The Johannesburg Bus Rapid Transit extension linking Lanseria Airport to Park Station in the CBD was supposed to open in 2018. It has not. Eight years later, residents packed a Johannesburg City Council transport committee hearing on Wednesday demanding a full accounting of what happened to R4.2 billion in allocated infrastructure funds — money drawn from both the Urban Settlements Development Grant and the city's own capital budget over successive financial years.
The delay matters more acutely now because Joburg Metrorail reform is finally moving, with Prasa's recapitalisation programme placing 22 refurbished coaches on the Soweto and East Rand corridors since January 2026. That momentum has thrown the stalled BRT project into sharper relief. Commuters ask why the rail network is lurching back to life while the bus corridor remains a construction site with nothing running.
What the Numbers Actually Show
City figures tabled at Wednesday's session paint a grim picture. Of the 42 kilometres of dedicated busway planned between Lanseria and the Rea Vaya trunk route on Empire Road in Parktown, just 11.3 kilometres have been completed to a standard deemed operationally ready. That is a 27 percent delivery rate against eight years of expenditure. The city's own internal audit, completed in March 2026, found that 63 percent of Phase 2B construction contracts — covering the stretch through Randburg and along Jan Smuts Avenue — were either suspended, in dispute or had been awarded to companies subsequently blacklisted by the National Treasury.
Commuter volumes make the failure concrete. The Rea Vaya system currently carries approximately 43,000 passengers a day across its operational routes, well below the 85,000-per-day design capacity the system was engineered to handle. Overcrowding at the Bree Street and Gandhi Square termini in the inner city regularly pushes platform dwell times past four minutes during the 07h00 to 09h00 peak, according to Johannesburg Metropolitan Bus Services operational logs reviewed for this article. A single completed corridor to Lanseria was projected to add 18,000 daily boardings.
The cost-per-kilometre figure has also escalated sharply. When the project was approved by council in 2017, the infrastructure cost was budgeted at R68 million per kilometre. Current estimates from the Johannesburg Development Agency put the revised cost at R141 million per kilometre on the uncompleted sections — a 107 percent increase over nine years, against consumer price inflation of roughly 62 percent over the same period.
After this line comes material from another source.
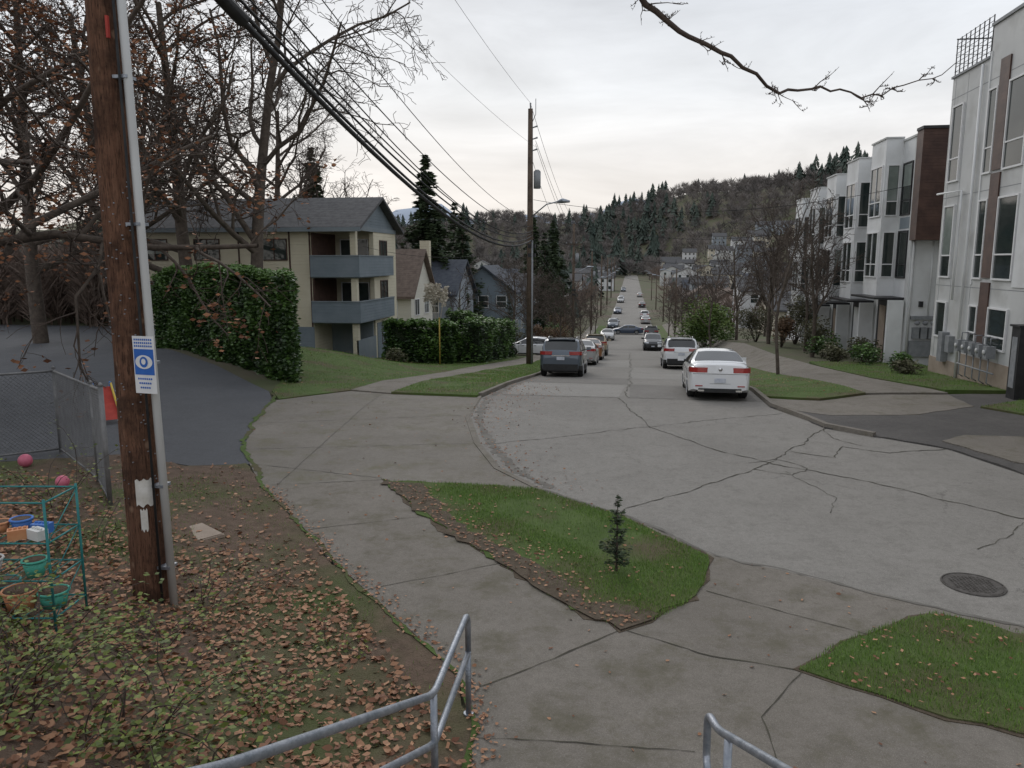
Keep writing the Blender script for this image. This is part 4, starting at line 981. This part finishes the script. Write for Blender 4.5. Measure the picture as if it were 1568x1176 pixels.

What Commuters in Randburg and Cosmo City Are Facing
The human toll concentrates in the northern suburbs and informal settlements that the corridor was meant to serve. Residents of Cosmo City extension, a township of roughly 90,000 people on the city's northwestern edge near Roodepoort, currently rely on an informal minibus-taxi network that charges R18 per trip to reach the nearest Rea Vaya station at Cresta. The completed corridor was supposed to reduce that effective fare to R8.50 under the city's integrated public transport subsidy. That R9.50 daily saving, multiplied across a working household, amounts to more than R2,200 a year — real money in a community where Statistics SA's 2025 household survey recorded median monthly income below R4,500.
The Gauteng Department of Roads and Transport, which co-funds the project alongside the City of Joburg under the ANC-DA coalition's infrastructure compact signed in 2024, has indicated it wants a forensic audit of all Phase 2B expenditure tabled by September 30, 2026. The city's Group Forensic and Investigation Services unit has been mandated to report back to the mayoral committee by August 15. Whether that timeline holds is a matter of institutional track record: the same unit missed three previous reporting deadlines on this project between 2021 and 2023.
Civil society group the Organisation Undoing Tax Abuse has formally requested that the Auditor-General include the BRT corridor accounts in its 2025-26 metropolitan municipality audit cycle. If that request is granted, a public audit outcome could land before the end of the first quarter of 2027 — giving residents, and the councillors they elect, a clearer picture of exactly where the billions went.